At times looking inwards and at others across the environs of Jurado’s now-former home of Washington state, The Horizon Just Laughed is gorgeously intimate in composition and production. It’s an essential release of 2018 and one of the top highlights in Jurado’s extensive discography.

01 :: Richard Swift — The Hex

My introduction to Richard Swift was through his work with Damien Jurado on his Maraqopa album trilogy and it’s predecessor, Saint Bartlett. When Swift passed away in July 2018, it was sad to hear that such an undeniably distinct voice in music would no longer be with us. Thankfully, his swan song and masterpiece had already been completed. The Hex was released on September 21, 2018, one day after what would have been his 21st wedding anniversary.

You would be most likely to classify The Hex as a psych rock album, but I daresay that it’s even more transcendent. It feels deeply spiritual. The atmospheres are rich and dense. It’s pretty, but still prickly. With as weird and wild as the record is, it maybe shouldn’t work. But it does.

Swift performed and produced everything on The Hex, which makes it even more of a wonder to behold. The record holds a wealth of sonic surprises. When you most expect a cymbal crash, he holds; when you do hear a cymbal crash, the effects and distortion turn it into something else entirely. A whole book could (and maybe should) be written on Swift’s delightfully unconventional production style, with a whole chapter dedicated to the drum tones on this record (listen to the track “Wendy” for a prime example).

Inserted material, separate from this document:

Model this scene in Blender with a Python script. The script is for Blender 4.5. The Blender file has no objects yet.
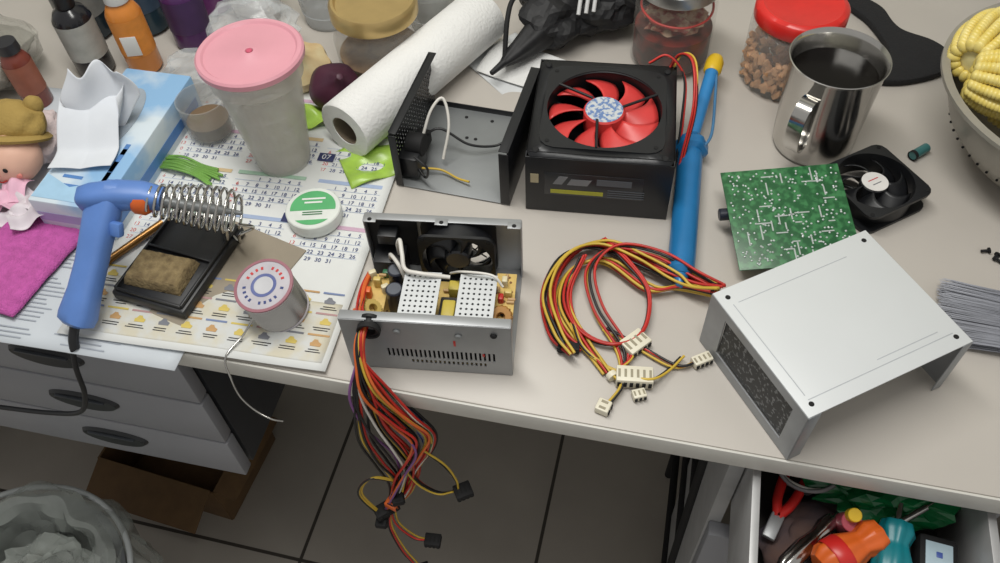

The Hex encapsulates everything that made Richard Swift a phenomenal producer and songwriter. Each track is memorable, bearing its own unique personality. There isn’t a track that doesn’t stand out, from the opening mood-setter to the heartfelt closer. “Dirty Jim” brims with a measured, mature sense of optimism, while “Nancy” overflows with crushing heartbreak. “Broken Finger Blues” is as soulful as its title implies. The title track casts a mystical haze over the record that follows its opening whispers.

Towards the end of the album is “Kensington!,” which was previously released as a 7″ flexi-disc in Joyful Noise Recordings’ 2012 Flexi-Disc Series. It’s a spoken word piece over a free-wheeling, vaguely-menacing instrumental. Despite it being the hardest track to take in, it doesn’t feel out of place, even just before “Sept20,” the most tender and sparse cut on the record. This song, which closes the album and was also the final song Swift ever wrote, is an affectionate ballad for Swift’s wife. It ends with an echoing whistle, fading into silence. It’s heartbreaking that this is the last we will ever hear from Richard Swift, but The Hex will undoubtedly echo on as a priceless treasure of a record.